State the number of lines with the string "scene" in them, and nothing else.

(begin)

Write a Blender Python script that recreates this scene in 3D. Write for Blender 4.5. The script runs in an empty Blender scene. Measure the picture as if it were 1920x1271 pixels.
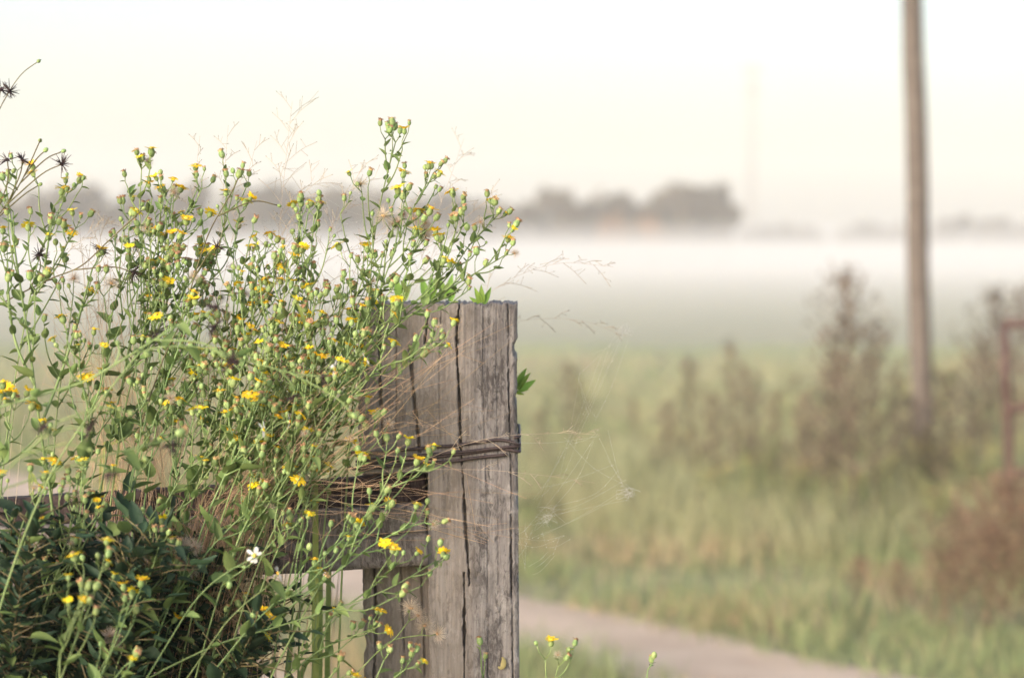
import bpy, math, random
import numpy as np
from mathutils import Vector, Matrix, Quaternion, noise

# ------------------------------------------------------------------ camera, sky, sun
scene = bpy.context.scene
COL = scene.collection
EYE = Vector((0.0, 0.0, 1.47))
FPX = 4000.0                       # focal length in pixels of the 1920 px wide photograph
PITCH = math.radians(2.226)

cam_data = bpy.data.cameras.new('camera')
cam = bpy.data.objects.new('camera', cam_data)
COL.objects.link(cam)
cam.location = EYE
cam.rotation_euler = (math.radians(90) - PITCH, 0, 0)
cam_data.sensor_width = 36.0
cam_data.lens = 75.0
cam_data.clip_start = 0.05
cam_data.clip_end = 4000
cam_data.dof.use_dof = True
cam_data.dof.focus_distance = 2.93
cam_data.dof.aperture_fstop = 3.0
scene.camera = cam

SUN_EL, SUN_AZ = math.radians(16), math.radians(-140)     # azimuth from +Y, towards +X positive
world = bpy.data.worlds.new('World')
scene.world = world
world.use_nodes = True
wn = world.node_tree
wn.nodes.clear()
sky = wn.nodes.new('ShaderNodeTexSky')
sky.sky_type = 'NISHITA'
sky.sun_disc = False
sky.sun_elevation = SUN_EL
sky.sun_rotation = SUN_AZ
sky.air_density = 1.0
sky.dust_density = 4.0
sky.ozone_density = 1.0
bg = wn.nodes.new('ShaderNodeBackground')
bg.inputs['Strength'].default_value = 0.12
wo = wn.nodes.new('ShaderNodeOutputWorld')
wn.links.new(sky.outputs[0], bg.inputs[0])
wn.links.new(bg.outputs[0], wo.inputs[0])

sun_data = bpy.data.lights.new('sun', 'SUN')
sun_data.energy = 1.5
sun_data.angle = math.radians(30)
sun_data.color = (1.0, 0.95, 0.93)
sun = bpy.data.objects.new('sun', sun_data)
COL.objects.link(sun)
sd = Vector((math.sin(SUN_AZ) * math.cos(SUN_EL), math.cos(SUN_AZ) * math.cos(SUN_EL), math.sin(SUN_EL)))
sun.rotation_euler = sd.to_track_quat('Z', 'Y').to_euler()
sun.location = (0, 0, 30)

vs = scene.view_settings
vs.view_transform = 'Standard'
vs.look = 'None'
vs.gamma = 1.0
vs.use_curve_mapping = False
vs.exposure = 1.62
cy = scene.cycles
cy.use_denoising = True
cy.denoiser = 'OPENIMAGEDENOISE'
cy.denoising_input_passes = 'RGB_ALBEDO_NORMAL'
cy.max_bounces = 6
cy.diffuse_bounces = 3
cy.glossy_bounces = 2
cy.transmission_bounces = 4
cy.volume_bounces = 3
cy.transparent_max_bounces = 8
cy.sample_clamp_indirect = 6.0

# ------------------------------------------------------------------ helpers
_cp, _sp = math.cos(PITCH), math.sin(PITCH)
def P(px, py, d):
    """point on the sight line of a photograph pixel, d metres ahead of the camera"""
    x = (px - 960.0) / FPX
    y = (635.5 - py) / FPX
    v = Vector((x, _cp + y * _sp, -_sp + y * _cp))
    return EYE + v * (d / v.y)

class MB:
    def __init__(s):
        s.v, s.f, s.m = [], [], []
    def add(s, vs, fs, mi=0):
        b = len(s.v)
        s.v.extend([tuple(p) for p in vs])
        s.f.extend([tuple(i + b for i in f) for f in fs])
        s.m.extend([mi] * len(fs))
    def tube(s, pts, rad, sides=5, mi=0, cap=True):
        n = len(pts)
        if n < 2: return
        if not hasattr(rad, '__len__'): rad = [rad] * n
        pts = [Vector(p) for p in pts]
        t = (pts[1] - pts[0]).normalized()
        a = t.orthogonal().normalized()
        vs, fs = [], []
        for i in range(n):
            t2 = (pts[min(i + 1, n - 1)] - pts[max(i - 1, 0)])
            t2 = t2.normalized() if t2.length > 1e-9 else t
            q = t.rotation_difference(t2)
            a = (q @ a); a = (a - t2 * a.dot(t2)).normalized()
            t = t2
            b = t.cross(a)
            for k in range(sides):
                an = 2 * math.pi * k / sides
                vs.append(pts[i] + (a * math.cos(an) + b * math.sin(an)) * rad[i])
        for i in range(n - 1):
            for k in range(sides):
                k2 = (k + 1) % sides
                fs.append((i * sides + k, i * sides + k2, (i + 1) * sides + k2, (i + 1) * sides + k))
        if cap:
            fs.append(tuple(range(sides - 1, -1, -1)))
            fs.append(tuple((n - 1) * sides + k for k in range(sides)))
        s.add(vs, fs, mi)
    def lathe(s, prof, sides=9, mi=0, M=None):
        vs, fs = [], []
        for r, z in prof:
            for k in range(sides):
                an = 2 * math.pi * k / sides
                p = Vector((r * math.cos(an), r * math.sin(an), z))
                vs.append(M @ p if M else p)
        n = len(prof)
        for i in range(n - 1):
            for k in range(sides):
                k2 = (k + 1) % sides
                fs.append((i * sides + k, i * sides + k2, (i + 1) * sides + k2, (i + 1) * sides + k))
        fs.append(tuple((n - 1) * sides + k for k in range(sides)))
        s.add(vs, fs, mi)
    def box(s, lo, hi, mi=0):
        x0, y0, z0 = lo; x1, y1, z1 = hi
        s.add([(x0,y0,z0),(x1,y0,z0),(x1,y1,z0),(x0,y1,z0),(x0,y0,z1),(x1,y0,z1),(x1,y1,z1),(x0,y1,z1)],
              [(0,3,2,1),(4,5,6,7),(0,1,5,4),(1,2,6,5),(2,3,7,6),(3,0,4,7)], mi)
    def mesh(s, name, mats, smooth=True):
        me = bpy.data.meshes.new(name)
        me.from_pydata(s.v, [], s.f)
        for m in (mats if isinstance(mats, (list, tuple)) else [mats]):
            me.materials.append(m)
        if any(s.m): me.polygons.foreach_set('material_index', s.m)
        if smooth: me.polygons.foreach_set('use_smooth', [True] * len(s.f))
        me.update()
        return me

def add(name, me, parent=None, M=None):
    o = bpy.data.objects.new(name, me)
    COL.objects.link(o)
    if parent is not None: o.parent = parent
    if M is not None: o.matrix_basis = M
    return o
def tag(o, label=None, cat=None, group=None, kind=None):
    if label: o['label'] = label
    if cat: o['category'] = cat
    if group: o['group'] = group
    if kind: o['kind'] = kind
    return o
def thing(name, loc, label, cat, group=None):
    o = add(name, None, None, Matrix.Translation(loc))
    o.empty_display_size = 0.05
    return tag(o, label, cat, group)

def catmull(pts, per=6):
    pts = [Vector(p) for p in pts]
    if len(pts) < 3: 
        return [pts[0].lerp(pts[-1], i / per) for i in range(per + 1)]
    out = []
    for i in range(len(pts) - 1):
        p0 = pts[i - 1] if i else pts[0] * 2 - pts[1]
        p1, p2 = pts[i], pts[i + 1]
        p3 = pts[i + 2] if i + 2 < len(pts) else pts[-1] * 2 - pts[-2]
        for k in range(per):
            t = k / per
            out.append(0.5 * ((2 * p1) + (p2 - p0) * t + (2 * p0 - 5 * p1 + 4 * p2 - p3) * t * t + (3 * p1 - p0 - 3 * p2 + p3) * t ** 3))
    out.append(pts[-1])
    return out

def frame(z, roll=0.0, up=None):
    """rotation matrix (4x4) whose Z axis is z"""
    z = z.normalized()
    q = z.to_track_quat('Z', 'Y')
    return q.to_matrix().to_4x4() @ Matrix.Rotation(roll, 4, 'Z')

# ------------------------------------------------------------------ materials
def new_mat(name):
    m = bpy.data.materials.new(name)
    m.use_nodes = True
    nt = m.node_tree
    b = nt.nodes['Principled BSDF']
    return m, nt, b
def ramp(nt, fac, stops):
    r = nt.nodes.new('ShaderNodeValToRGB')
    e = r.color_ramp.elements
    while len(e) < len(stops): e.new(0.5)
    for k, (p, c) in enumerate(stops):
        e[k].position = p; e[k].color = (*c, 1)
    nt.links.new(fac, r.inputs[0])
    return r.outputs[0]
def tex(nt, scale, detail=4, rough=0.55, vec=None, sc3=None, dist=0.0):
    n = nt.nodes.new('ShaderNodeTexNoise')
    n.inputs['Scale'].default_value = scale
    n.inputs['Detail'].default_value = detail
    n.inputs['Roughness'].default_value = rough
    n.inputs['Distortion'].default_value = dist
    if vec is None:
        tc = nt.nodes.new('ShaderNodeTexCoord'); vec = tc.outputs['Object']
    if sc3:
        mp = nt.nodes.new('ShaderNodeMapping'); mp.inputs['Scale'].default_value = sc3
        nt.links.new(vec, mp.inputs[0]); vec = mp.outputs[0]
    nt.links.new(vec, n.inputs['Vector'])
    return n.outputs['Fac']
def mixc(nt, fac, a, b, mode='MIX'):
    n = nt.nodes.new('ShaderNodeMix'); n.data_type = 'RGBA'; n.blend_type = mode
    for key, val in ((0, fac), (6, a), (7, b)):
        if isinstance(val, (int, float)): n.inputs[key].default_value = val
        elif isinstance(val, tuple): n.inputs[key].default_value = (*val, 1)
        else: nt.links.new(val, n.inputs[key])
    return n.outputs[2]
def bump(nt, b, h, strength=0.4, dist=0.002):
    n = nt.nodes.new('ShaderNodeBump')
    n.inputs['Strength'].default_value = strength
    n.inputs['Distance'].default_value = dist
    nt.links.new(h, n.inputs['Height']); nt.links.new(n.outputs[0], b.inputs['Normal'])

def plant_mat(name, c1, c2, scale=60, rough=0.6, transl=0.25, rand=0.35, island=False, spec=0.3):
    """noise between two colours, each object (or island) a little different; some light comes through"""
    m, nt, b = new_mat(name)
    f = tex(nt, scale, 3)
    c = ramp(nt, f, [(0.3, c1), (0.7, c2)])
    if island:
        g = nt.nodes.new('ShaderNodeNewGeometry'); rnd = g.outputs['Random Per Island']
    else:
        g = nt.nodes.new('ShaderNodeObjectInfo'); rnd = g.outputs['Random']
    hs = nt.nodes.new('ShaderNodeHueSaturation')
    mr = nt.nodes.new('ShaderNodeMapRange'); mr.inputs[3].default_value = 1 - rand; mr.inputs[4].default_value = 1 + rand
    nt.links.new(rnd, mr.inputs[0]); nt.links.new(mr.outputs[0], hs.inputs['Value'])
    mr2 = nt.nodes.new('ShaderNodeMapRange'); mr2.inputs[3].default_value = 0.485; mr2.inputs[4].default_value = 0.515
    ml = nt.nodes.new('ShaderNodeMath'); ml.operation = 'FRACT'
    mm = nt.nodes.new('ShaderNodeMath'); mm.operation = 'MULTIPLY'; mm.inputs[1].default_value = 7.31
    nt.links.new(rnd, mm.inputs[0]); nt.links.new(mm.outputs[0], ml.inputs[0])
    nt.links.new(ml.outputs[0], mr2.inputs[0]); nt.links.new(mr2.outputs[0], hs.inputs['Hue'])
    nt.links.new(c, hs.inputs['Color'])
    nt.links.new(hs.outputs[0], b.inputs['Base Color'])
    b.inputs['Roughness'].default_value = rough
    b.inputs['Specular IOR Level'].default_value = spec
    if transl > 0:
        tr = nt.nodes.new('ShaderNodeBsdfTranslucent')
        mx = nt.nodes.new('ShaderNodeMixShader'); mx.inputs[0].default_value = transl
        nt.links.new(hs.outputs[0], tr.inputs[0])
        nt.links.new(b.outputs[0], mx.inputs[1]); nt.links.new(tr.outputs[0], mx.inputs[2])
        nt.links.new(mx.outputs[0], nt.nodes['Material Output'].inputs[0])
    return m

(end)
(begin)

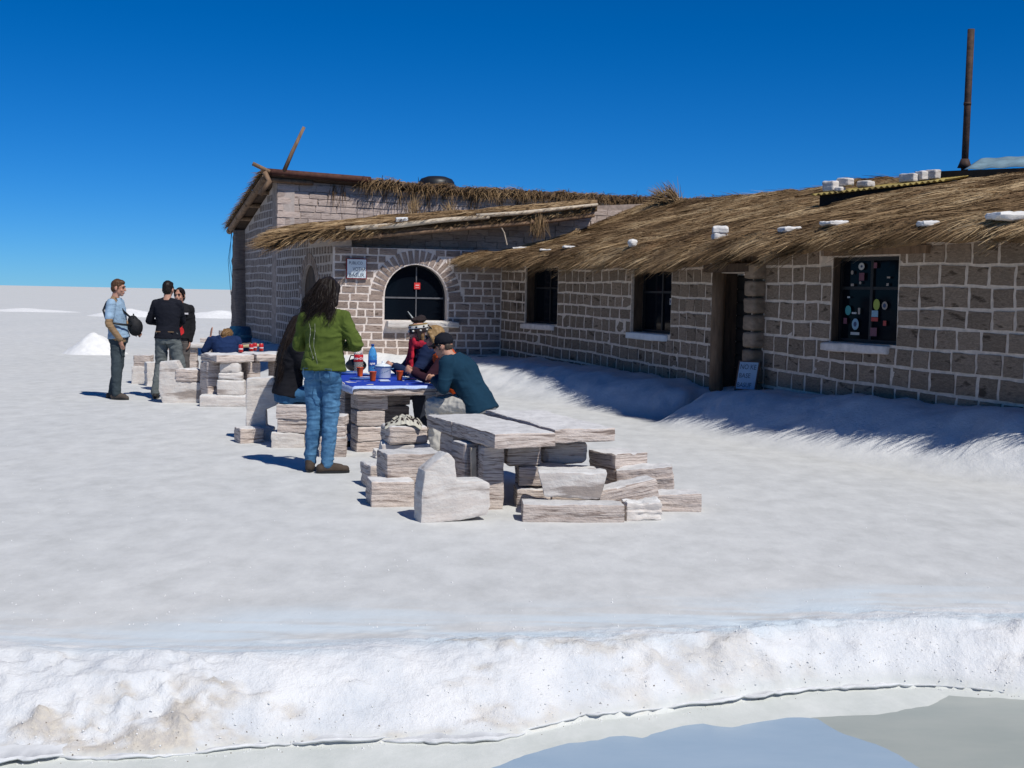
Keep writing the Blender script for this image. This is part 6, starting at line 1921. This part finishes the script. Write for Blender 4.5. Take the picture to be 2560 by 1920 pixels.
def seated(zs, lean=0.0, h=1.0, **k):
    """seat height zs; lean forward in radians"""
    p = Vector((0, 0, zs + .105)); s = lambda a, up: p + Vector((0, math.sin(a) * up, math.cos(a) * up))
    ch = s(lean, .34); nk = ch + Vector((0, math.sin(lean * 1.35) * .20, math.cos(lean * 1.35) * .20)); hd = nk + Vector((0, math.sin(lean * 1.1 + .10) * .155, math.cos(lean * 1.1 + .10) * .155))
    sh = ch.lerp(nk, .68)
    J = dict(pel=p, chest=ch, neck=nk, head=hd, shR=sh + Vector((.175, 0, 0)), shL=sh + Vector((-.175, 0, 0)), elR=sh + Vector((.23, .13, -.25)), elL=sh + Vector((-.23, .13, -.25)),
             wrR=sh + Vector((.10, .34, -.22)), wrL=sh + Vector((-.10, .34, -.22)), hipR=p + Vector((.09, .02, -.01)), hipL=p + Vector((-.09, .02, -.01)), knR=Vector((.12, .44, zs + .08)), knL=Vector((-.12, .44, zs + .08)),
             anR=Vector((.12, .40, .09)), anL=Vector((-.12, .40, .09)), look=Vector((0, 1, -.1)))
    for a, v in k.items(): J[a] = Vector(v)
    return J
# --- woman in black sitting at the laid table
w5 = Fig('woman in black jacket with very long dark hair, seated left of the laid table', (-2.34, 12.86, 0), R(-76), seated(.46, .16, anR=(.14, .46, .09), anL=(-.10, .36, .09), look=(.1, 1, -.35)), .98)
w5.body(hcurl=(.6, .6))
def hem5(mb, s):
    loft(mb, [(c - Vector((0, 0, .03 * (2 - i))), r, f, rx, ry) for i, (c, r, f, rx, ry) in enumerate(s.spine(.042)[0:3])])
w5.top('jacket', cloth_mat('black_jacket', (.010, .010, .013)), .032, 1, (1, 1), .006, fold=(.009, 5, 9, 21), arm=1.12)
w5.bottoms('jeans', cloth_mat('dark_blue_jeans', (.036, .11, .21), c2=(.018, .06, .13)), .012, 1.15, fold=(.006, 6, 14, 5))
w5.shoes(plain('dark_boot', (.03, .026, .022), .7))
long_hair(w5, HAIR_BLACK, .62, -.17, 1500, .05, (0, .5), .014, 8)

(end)

SOLUTION TO THIS TASK :: 7